Unione, lite sui seggi Pannella vicino a un posto in Senato

  Ha minacciato barricate, fatto irruzione nella tribuna del Senato durante l’elezione di Marini, tuonato contro l’«oligarchia fascista che ha violato la legge», convocato a simposio illustri giuristi e anche digiunato, pur di imporre all’attenzione la causa dei seggi «negati». Sembrava una battaglia persa.

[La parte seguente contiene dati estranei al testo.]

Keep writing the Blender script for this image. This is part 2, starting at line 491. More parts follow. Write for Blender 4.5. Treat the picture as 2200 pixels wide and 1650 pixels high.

E invece Marco Pannella, forse il più scomodo (per gli alleati) tra i leader di partito dell’Unione, potrebbe presto varcare la soglia di Palazzo Madama. E tornare a sedersi, dopo 14 anni, su uno scranno del Parlamento italiano.
 
 
LE LOBBY — La possibilità che la giunta delle elezioni del Senato accolga il ricorso della Rosa nel pugno è sempre più concreta. Martedi alle 12 l’organismo cui spetta la sentenza sulla «battaglia di legalità» dichiarata dall’alleanza radical-socialista ascolterà la relazione di Roberto Manzione, il vicepresidente  della commissione Giustizia e membro della giunta cui è toccato il riesame delle elezioni in Piemonte. L’istruttoria è ultimata e il relatore, il solo ad aver sfidato le lobby bipartisan schierate a difesa degli eletti, proporrà di nominare un comitato inquirente. «Non mi sento di dire che il quesito della Rosa nel pugno è infondato — dispensa speranze Manzione —. E sono certo che il Piemonte farà scuola».
 
 Il seggio a rischio è quello di Franco Turigliatto, «dissidente» di Rifondazione noto alle cronache per il no al rifinanziamento della missione in Afghanistan. E il primo dei non eletti è Ugo Intini, capolista della «Rosa». «Ho già deciso — anticipa il viceministro agli Esteri — se la giunta accoglie il ricorso e  l’Aula approva la decadenza  di Turigliatto, io mi dimetto». E se Intini si dimette entra Pannella, secondo in lista in tutte le regioni…
 
  Che il ricorso della Rosa  non fosse infondato lo disse,  era luglio, anche il ministro degli Interni Giuliano Amato e il fatto che ora lo ripeta Manzione fa ben sperare Pannella. E tremare gli alleati dell’Ulivo, che temono l’ingresso a Palazzo Madama, dove i numeri sono da brivido, di un drappello di spinosissimi rosapugnati: oltre a Pannella e Intini sono in corsa Rita Bernardini e Gerardo Labellarte.
 
 L’OSTRUZIONISMO — Il segretario dei Radicali Daniele Capezzone incrocia le dita e si appella a Napolitano, Marini e Bertinotti: «Pannella scomodo? Mi auguro che nessuno nell’Unione valuti la nostra istanza col bilancino della politica. E’ una questione di legalità». Per impedire a Manzione di relazionare martedì i senatori dell’Ulivo Antonio Boccia (Margherita) e Felice Casson (Ds) si sono prodotti in un ostruzionismo sfacciato, che si spiega anche con il calibro dei seggi traballanti: a rischio i ds Giorgio Mele e Colomba Mongiello e, per la Margherita, Zanda, Fisichella, Sinisi, Pasetto.
 
 L’antefatto. All’indomani delle Politiche, mentre la Cdl denunciava presunti «brogli», radicali e socialisti presentavano un esposto in tutte le Corti d’Appello per rivendicare l’elezione di otto senatori. «Trombati» secondo Pannella-Bonino-Boselli non dagli italiani, ma da una errata interpretazione della legge elettorale. Sì, perché in Piemonte, Lazio, Campania e Puglia, dove i Poli non hanno raggiunto il 55 per cento dei voti, le Corti d’Appello hanno tenuto fuori dalla ripartizione dei seggi i partiti che non avevano superato la soglia del 3 per cento. Una lettura che il ricorso della Rnp ritiene frutto di un «grosso abbaglio».
 
 Nella scorsa legislatura l’allora presidente della Giunta delle elezioni Giovanni Crema riuscì a far decadere due senatori. «E ricollocammo sui loro legittimi scranni i candidati ingiustamente non eletti — ricorda con orgoglio il deputato della Rosa —. La mia esperienza mi dice che Manzione accoglierà il ricorso».